> To do:
Set down the lines from the one containing "Write the bpy" to the one containing "rng = random.Random(7)", both lines included, exactly as they stand and with no other lines.

[Items from a dataset]
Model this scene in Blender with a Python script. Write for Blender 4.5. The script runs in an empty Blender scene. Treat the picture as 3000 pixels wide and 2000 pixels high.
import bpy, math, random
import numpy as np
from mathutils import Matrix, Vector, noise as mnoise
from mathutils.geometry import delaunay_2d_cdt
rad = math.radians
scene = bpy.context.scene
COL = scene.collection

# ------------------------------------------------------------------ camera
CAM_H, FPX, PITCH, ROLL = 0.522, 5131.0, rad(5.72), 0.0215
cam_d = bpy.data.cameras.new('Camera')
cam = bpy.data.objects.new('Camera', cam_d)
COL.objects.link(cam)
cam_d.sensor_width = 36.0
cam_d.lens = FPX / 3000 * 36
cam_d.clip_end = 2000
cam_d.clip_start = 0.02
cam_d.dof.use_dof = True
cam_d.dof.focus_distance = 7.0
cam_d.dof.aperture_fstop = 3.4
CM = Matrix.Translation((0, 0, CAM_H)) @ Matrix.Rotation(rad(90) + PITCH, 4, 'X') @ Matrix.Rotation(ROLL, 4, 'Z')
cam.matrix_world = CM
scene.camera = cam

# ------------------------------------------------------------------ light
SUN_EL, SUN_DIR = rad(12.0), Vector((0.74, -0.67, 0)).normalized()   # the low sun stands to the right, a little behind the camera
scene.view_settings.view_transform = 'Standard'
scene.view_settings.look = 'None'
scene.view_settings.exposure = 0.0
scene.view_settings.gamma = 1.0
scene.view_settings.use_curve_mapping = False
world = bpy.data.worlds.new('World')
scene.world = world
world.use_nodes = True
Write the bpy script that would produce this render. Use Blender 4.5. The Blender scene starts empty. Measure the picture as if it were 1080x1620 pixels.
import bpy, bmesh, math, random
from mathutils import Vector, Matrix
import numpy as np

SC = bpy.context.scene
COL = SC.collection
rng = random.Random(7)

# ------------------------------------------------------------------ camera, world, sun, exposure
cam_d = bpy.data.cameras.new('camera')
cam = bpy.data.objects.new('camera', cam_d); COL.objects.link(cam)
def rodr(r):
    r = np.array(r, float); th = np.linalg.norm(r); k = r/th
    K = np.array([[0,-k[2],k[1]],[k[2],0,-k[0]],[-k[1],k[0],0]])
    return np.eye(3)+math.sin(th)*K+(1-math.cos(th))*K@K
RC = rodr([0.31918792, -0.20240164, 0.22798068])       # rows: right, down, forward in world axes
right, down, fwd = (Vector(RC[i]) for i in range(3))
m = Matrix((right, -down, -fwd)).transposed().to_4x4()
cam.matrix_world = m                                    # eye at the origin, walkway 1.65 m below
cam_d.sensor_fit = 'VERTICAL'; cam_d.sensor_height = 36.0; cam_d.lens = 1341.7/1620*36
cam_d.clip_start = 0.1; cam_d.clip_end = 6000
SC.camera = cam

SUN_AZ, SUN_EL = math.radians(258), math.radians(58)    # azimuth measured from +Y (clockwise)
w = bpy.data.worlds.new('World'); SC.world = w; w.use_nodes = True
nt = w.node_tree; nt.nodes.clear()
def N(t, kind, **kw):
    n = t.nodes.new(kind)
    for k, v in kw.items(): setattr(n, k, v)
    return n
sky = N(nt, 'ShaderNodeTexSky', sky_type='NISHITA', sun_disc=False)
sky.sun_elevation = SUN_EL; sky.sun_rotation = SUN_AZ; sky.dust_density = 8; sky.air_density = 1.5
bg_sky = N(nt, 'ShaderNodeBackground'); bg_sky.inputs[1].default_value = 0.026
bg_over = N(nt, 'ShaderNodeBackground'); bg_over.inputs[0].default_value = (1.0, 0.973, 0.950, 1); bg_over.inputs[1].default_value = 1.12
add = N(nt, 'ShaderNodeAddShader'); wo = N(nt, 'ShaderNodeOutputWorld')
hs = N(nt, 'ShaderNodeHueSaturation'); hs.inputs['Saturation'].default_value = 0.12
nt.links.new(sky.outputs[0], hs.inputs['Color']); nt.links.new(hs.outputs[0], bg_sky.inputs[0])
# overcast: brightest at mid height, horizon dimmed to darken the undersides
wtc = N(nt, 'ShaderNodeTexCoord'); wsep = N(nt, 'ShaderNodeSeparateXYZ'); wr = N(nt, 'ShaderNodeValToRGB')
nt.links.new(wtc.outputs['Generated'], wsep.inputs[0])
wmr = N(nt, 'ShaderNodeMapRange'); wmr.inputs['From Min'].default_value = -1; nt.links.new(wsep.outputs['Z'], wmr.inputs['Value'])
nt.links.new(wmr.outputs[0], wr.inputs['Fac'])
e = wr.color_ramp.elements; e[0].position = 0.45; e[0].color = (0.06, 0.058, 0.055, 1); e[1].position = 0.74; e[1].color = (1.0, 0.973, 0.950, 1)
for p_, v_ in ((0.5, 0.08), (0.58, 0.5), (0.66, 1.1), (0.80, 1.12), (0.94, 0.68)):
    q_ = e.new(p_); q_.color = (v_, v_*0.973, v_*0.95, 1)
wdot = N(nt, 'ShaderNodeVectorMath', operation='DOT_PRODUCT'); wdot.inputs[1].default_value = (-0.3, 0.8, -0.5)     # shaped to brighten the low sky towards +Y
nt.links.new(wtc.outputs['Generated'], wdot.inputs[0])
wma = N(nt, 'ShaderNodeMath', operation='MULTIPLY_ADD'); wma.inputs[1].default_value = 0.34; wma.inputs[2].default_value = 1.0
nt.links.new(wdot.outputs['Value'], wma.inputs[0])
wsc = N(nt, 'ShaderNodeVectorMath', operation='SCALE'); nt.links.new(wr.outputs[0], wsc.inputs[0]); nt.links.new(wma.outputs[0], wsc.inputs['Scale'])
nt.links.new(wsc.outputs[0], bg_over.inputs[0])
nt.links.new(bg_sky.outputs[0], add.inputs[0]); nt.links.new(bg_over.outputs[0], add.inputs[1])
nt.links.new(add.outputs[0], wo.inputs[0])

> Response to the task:
Write the bpy script that would produce this render. Use Blender 4.5. The Blender scene starts empty. Measure the picture as if it were 1080x1620 pixels.
import bpy, bmesh, math, random
from mathutils import Vector, Matrix
import numpy as np

SC = bpy.context.scene
COL = SC.collection
rng = random.Random(7)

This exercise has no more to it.